Formula for action of Möbius transformation on the hyperboloid model

Question

The group of Möbius transformations are isomorphic to the group of orientation-preserving isometries of hyperbolic space. The 3-dimensional hyperboloid model is a model of hyperbolic space. What's the formula for the action of the Möbius transformations on the hyperboloid model (in terms of the four parameters of the Möbius transformations and the four parameters of the hyperboloid model)?
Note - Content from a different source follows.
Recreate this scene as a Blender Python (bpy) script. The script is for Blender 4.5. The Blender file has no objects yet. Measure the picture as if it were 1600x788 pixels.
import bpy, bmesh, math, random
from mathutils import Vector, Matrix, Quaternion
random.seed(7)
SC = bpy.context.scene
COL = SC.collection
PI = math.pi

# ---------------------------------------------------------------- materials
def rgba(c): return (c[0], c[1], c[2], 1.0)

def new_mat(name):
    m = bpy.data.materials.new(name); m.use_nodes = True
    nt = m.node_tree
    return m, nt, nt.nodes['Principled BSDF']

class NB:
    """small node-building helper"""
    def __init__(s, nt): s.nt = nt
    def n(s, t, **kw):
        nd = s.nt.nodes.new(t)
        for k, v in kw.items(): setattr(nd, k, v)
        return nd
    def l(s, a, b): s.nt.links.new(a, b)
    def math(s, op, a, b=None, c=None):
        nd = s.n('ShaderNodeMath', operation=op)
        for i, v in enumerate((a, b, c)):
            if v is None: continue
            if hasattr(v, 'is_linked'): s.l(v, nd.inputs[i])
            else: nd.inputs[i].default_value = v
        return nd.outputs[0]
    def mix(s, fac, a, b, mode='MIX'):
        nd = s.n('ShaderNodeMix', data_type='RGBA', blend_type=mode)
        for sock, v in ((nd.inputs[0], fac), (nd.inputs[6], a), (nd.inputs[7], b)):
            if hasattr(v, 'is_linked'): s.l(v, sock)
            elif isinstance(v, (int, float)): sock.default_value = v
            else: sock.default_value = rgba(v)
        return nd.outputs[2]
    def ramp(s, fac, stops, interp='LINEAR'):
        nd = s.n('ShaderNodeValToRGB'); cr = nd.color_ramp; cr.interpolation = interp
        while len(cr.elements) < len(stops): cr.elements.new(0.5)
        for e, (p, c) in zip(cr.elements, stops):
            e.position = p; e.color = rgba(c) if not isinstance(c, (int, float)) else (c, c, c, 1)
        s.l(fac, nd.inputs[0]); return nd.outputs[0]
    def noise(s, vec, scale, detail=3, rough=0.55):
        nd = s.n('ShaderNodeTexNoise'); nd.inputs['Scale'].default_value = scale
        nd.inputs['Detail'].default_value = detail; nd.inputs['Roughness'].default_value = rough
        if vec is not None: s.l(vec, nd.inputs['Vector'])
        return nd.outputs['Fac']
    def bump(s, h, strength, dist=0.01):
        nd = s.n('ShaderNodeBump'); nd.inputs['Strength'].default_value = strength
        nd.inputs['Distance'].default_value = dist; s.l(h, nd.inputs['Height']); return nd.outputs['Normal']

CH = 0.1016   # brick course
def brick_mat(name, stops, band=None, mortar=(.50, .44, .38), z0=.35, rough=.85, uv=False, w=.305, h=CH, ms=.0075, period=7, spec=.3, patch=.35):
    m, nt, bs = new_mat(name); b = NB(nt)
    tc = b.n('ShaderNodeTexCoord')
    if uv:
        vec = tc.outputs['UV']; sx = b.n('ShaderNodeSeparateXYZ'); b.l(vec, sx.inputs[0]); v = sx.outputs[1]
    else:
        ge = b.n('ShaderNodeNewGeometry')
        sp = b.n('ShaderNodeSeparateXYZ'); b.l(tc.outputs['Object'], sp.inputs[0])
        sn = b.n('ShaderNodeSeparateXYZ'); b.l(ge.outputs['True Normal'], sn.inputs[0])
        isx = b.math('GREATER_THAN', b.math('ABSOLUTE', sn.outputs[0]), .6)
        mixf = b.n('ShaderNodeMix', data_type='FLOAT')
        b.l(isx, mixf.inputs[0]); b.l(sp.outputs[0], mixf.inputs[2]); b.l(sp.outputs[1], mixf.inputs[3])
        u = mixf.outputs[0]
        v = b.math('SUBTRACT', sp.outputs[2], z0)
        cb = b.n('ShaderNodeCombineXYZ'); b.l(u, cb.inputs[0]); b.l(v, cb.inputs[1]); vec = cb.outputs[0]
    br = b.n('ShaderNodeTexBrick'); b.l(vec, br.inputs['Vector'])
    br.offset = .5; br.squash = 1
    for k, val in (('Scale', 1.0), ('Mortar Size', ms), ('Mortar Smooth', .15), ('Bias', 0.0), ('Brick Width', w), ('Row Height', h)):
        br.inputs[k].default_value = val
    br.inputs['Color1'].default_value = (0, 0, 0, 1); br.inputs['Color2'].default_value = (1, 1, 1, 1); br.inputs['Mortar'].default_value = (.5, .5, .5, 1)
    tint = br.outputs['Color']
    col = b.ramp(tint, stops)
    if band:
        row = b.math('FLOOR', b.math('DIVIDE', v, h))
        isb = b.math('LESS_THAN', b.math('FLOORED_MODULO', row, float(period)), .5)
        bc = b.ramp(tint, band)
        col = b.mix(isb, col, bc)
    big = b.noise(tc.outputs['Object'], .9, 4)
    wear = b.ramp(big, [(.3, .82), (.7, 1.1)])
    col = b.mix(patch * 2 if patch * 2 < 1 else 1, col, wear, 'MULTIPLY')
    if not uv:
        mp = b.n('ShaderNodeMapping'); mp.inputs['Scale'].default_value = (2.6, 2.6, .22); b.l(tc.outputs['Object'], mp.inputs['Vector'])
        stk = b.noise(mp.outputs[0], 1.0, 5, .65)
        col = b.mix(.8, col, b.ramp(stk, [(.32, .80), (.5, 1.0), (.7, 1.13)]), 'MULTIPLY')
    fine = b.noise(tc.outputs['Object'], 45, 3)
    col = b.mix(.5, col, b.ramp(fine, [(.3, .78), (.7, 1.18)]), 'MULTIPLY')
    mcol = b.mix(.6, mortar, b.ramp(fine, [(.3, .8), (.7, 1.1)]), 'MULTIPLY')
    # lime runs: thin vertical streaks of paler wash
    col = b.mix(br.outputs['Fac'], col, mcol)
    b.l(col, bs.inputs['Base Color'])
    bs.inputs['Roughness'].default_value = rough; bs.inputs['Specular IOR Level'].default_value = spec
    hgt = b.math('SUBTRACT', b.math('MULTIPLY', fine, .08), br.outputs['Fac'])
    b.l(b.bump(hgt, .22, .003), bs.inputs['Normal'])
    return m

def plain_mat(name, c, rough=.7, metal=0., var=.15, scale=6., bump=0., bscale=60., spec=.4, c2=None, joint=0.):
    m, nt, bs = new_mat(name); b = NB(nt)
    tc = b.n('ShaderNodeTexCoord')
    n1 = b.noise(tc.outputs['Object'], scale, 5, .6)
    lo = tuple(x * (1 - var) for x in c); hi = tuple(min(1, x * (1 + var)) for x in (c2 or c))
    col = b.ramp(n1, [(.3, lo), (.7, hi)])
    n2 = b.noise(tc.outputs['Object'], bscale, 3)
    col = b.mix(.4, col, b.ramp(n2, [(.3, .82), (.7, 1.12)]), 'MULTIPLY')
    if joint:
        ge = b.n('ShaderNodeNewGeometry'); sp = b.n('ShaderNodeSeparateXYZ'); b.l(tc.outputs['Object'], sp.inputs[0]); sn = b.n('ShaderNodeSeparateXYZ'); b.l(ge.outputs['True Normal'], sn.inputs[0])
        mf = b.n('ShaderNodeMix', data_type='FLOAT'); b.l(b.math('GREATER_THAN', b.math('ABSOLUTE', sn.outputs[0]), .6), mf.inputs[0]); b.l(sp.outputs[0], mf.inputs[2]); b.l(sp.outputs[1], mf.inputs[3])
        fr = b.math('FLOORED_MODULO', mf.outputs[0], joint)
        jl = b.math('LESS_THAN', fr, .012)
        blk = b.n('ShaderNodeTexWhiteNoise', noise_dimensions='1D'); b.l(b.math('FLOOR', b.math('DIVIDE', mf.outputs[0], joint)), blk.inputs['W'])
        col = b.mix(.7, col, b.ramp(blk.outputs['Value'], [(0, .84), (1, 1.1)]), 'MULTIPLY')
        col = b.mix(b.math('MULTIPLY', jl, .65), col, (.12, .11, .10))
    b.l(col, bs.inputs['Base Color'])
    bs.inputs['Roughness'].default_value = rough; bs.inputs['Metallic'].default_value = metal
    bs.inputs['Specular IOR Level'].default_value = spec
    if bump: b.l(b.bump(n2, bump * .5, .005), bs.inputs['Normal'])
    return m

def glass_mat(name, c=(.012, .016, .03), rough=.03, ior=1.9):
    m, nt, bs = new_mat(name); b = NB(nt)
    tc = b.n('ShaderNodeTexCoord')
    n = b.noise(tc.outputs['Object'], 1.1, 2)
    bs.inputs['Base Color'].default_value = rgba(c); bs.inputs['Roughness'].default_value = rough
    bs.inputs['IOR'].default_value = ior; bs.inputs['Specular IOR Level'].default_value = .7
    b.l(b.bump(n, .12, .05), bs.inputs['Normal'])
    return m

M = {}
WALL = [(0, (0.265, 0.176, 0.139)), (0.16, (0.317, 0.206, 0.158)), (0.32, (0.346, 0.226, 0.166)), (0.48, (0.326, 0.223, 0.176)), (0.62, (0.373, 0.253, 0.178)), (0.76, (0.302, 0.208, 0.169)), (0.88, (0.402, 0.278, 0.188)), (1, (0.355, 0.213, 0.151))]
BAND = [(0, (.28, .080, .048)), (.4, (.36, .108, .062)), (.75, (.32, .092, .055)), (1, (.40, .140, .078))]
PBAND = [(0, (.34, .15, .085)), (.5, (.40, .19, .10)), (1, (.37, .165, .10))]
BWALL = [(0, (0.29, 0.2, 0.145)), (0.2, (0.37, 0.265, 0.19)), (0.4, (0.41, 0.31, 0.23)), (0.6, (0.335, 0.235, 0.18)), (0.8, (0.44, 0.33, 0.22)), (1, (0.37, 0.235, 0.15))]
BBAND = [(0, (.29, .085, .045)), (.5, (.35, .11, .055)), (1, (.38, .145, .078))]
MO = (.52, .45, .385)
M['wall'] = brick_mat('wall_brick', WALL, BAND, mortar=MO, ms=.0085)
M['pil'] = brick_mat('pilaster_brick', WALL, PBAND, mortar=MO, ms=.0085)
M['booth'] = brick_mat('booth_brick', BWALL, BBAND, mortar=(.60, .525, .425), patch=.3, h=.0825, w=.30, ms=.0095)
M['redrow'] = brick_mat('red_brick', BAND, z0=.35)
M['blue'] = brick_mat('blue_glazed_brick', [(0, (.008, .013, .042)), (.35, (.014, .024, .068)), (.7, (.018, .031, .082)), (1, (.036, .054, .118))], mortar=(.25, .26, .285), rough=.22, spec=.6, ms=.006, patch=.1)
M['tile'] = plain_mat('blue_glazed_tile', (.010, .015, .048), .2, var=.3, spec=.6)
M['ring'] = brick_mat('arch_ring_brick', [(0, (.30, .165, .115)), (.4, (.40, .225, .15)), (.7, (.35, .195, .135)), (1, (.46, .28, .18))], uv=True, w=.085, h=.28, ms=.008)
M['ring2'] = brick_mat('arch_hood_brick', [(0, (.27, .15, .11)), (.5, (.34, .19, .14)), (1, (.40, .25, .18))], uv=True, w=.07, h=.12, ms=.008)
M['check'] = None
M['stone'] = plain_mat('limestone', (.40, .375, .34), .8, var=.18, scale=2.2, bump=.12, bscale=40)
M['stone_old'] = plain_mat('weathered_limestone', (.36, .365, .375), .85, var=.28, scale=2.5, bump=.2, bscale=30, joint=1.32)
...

I understand that it will be linear in the coordinates of the hyperboloid model, since all of its isometries are.

Answer 1

The space $\mathbb{R}^{2,1}$ is just $\mathbb{R}^3$ with the inner product

$$ \langle v_1,v_2\rangle=x_1x_2+y_1y_2-z_1z_2. $$

(There are different sign conventions.) The hyperboloid is the top half of $\langle v,v\rangle=-1$ with $z\ge1$. The group $SO(2,1)$ acts by isometries on this sheet. (The metric on the sheet basically comes from $\langle\cdot,\cdot\rangle$.)

We can identify the sheet with $2\times2$ real symmetric matrices with determinant $1$:

$$ (x,y,z)\longleftrightarrow \begin{bmatrix} z+x & y \\ y & z-x \end{bmatrix}. $$

$SL_2(\mathbb{R})$ acts on the space $V$ of real symmetric matrices by congruence, i.e. $A\cdot X:=AXA^T$, which is linear and preserves the determinant so is a map $SL_2(\mathbb{R})\to SO(2,1)$. I checked by hand it is

$$ \begin{bmatrix} a & b \\ c & d \end{bmatrix} \mapsto \begin{bmatrix} \frac{1}{2}(a^2-b^2-c^2+d^2) & ab-cd & \frac{1}{2}(a^2+b^2-c^2-d^2) \\ ac-bd & ad+bc & ac+bd \\ \frac{1}{2}(a^2-b^2+c^2-d^2) & ab+cd & \frac{1}{2}(a^2+b^2+c^2+d^2) \end{bmatrix} \tag{$\ast$} $$

Recall $SL_2(\mathbb{R})$ acts on the upper-half plane by isometries.

Another way to get this homomorphism $(\ast)$, at least up to conjugacy, is to use the fact the Cayley transform $C$ maps the upper-half plane to the unit disk (and conjugating $SL_2(\mathbb{R})$ by it yields $SU(1,1)$), and stereographic projection $S$ to map the disk to the hyperboloid, so from there it's simply a matter of "transport of structure." That is, given $v$ on the hyperboloid, apply $S^{-1}$ to get it into the unit disk $\mathbb{D}$, then apply $C^{-1}$ to get it to the upper half-plane $\mathbb{H}$, then apply whatever Mobius transformation $[\begin{smallmatrix}a&b\\c&d\end{smallmatrix}]$ you want, then go back by applying $C$ and $S$. You should get $(\ast)$, or a formula equivalent to it anyway.